## Given problem
Reproduce exactly the lines from the one containing "Keep writing the" down to the one containing "s = S_['l']; mic_hand('black", including both of those lines, and nothing else.

## Records to use
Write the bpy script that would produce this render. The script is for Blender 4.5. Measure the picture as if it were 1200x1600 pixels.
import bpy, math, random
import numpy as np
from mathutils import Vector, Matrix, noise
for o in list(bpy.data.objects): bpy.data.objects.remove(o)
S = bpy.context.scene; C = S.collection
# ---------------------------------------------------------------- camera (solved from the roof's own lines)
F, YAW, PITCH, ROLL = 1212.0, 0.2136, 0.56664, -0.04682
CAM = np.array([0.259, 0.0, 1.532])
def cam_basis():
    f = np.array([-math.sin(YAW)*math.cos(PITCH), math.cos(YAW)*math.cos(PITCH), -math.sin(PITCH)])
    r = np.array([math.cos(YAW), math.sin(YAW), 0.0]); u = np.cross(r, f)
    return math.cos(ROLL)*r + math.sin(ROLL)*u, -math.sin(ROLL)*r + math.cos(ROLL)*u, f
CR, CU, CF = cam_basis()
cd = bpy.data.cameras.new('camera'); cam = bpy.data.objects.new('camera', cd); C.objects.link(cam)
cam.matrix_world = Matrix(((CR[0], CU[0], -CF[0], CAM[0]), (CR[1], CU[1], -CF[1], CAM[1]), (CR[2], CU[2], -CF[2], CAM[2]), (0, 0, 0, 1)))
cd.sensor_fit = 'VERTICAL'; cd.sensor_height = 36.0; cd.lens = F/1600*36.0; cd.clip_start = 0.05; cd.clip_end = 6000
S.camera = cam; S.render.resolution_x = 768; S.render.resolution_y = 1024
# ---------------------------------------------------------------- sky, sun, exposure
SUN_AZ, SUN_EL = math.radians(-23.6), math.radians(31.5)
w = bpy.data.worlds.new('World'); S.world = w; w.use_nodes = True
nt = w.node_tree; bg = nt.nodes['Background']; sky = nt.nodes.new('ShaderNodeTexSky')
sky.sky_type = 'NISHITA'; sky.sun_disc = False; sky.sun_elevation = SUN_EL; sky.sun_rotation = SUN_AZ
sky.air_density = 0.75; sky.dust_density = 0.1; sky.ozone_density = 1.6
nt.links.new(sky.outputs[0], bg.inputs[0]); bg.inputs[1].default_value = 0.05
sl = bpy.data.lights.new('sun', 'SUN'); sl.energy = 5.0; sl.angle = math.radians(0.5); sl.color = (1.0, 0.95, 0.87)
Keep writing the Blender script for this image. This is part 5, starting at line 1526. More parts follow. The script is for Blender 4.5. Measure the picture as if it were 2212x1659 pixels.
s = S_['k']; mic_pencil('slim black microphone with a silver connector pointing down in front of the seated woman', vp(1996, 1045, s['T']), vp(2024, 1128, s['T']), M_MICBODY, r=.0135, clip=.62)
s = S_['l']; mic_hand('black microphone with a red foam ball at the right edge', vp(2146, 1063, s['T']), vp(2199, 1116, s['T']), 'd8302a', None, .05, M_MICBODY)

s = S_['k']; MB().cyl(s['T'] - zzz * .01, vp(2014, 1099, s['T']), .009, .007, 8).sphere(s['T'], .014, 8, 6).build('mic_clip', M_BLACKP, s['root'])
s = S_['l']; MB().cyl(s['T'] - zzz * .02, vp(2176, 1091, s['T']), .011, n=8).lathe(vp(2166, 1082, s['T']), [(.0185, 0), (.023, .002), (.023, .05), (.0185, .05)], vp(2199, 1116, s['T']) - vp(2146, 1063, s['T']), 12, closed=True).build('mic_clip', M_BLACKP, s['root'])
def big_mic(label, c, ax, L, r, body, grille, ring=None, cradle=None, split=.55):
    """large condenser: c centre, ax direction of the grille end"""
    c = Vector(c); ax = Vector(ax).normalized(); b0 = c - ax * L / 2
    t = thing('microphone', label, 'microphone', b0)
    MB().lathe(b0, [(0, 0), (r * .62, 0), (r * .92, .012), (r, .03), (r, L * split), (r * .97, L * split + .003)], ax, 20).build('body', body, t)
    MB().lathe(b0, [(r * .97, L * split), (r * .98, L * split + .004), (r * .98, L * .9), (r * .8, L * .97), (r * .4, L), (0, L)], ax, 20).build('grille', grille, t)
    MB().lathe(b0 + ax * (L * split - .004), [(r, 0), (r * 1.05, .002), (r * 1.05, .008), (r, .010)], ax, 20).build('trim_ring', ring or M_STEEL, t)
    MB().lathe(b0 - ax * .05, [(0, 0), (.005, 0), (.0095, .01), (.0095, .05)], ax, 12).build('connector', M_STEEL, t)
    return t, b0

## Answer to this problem
Keep writing the Blender script for this image. This is part 5, starting at line 1526. More parts follow. The script is for Blender 4.5. Measure the picture as if it were 2212x1659 pixels.
s = S_['k']; mic_pencil('slim black microphone with a silver connector pointing down in front of the seated woman', vp(1996, 1045, s['T']), vp(2024, 1128, s['T']), M_MICBODY, r=.0135, clip=.62)
s = S_['l']; mic_hand('black microphone with a red foam ball at the right edge', vp(2146, 1063, s['T']), vp(2199, 1116, s['T']), 'd8302a', None, .05, M_MICBODY)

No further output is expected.